Job — Search the material for the string "Measure" and copy each line where it occurs.
===== Entries shown =====
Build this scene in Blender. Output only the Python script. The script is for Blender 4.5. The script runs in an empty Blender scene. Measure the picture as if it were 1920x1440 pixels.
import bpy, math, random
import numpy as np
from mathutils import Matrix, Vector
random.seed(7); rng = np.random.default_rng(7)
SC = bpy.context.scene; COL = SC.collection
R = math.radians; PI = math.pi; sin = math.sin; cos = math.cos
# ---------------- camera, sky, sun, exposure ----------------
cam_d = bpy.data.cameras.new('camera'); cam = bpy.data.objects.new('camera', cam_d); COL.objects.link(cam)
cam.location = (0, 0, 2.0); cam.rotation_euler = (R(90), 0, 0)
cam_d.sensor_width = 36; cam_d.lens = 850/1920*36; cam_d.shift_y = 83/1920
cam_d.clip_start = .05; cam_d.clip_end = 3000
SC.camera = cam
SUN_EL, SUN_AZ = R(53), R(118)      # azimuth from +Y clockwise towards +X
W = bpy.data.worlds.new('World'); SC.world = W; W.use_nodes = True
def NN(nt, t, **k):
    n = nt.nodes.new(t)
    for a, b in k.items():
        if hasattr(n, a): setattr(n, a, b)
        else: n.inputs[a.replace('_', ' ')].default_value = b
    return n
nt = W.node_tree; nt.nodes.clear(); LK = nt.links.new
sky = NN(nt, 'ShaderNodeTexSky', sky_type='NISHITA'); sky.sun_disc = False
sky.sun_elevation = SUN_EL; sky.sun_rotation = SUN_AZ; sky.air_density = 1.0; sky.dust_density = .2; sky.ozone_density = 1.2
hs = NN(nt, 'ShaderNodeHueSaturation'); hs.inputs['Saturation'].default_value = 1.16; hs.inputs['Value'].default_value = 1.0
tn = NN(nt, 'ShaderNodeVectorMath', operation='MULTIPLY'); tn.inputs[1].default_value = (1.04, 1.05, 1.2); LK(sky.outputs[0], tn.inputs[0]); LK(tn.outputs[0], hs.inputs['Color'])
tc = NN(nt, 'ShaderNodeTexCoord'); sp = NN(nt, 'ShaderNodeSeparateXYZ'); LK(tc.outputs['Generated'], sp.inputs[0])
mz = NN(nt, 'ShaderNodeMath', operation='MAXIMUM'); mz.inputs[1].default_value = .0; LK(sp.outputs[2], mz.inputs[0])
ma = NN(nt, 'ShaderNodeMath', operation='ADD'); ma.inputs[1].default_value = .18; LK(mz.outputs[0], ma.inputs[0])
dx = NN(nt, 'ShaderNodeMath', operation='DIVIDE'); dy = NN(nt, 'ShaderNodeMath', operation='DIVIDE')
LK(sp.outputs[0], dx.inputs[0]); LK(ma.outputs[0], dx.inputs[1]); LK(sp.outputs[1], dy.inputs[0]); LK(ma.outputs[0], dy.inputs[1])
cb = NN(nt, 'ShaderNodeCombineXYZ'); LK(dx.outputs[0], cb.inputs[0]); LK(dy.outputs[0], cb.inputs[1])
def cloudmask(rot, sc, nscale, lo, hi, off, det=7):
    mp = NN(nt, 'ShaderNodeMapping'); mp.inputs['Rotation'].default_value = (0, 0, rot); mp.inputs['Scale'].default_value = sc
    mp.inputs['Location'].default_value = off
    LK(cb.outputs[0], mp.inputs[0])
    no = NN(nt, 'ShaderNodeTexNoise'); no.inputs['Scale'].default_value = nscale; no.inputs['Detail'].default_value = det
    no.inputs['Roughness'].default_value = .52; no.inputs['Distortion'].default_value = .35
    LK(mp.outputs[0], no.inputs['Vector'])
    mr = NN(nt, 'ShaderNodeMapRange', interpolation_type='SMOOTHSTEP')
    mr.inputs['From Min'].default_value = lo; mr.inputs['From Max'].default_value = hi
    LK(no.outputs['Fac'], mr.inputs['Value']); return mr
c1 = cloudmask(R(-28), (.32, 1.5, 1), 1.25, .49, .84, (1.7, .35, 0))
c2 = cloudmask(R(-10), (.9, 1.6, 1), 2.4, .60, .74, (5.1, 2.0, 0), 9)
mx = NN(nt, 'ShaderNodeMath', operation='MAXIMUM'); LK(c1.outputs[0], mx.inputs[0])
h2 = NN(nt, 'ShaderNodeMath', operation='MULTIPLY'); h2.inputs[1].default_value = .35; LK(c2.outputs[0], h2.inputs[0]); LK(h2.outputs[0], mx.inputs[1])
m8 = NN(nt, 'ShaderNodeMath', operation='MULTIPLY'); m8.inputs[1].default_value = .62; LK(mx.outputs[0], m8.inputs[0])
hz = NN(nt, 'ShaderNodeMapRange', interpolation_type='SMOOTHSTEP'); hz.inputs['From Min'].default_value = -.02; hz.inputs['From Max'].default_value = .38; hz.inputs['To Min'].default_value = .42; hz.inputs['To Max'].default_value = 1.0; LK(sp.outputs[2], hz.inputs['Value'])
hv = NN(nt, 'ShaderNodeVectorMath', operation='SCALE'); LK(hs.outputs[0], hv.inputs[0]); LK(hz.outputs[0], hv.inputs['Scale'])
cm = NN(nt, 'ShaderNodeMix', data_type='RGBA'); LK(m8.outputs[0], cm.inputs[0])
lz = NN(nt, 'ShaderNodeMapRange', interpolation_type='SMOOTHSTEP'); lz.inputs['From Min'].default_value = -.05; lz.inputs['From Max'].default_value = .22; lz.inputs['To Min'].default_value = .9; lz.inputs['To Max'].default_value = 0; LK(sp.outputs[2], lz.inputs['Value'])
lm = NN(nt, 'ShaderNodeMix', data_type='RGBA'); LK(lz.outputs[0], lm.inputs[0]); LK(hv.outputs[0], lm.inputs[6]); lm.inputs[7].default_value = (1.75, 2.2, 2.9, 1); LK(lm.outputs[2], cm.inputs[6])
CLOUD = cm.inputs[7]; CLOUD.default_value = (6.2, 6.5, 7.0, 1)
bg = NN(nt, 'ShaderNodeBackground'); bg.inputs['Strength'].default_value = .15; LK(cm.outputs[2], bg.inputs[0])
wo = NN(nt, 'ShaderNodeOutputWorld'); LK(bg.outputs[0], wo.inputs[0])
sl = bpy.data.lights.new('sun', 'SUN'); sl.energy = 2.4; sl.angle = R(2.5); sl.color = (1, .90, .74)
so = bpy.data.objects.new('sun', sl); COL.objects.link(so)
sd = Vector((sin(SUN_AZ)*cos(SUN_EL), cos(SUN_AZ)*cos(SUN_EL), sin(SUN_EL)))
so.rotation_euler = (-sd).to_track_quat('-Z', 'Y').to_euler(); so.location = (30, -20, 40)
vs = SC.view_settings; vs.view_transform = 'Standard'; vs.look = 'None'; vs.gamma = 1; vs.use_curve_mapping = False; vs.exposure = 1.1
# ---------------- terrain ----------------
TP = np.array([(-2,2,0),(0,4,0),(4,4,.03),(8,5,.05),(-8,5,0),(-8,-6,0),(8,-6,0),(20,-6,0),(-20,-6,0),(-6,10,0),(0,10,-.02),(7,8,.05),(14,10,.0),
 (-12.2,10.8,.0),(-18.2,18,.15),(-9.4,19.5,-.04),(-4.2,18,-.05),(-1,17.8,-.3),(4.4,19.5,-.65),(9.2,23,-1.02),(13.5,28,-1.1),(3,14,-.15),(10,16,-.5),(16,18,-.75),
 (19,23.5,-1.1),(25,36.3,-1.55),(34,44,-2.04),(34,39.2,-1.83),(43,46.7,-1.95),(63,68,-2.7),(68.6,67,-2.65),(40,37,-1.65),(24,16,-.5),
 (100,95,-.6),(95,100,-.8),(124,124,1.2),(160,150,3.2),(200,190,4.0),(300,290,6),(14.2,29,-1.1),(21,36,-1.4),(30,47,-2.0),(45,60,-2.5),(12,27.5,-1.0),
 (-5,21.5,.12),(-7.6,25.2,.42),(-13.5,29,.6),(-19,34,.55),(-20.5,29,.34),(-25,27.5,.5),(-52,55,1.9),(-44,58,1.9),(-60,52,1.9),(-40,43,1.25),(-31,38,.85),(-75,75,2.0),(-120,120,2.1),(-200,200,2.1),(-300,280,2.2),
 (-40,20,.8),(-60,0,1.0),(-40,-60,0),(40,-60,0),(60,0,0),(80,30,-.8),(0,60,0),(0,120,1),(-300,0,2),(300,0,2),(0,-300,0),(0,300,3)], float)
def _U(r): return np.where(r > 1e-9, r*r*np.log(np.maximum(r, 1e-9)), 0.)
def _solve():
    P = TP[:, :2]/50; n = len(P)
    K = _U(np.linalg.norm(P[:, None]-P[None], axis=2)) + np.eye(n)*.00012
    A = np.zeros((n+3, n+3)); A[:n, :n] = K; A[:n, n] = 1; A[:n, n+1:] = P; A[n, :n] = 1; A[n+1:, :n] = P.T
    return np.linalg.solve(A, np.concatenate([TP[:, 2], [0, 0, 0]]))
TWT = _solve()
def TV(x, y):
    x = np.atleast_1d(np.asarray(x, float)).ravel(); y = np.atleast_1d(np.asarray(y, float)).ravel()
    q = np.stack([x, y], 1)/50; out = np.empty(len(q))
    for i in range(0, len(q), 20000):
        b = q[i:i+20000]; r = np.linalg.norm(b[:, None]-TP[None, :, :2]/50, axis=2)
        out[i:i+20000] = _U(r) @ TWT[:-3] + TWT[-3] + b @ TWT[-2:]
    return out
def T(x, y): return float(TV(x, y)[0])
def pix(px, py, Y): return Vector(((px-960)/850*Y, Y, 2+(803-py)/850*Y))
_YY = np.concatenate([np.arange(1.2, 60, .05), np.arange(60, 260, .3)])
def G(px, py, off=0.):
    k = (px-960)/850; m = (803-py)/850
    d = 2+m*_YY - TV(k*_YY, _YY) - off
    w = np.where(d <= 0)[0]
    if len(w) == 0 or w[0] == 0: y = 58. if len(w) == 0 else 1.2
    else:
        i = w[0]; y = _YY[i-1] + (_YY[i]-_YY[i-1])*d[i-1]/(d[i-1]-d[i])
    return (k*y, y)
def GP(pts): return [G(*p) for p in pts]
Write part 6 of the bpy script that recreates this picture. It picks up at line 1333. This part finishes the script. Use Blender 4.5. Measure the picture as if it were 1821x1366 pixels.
=====
Completed exercise —
Build this scene in Blender. Output only the Python script. The script is for Blender 4.5. The script runs in an empty Blender scene. Measure the picture as if it were 1920x1440 pixels.
Write part 6 of the bpy script that recreates this picture. It picks up at line 1333. This part finishes the script. Use Blender 4.5. Measure the picture as if it were 1821x1366 pixels.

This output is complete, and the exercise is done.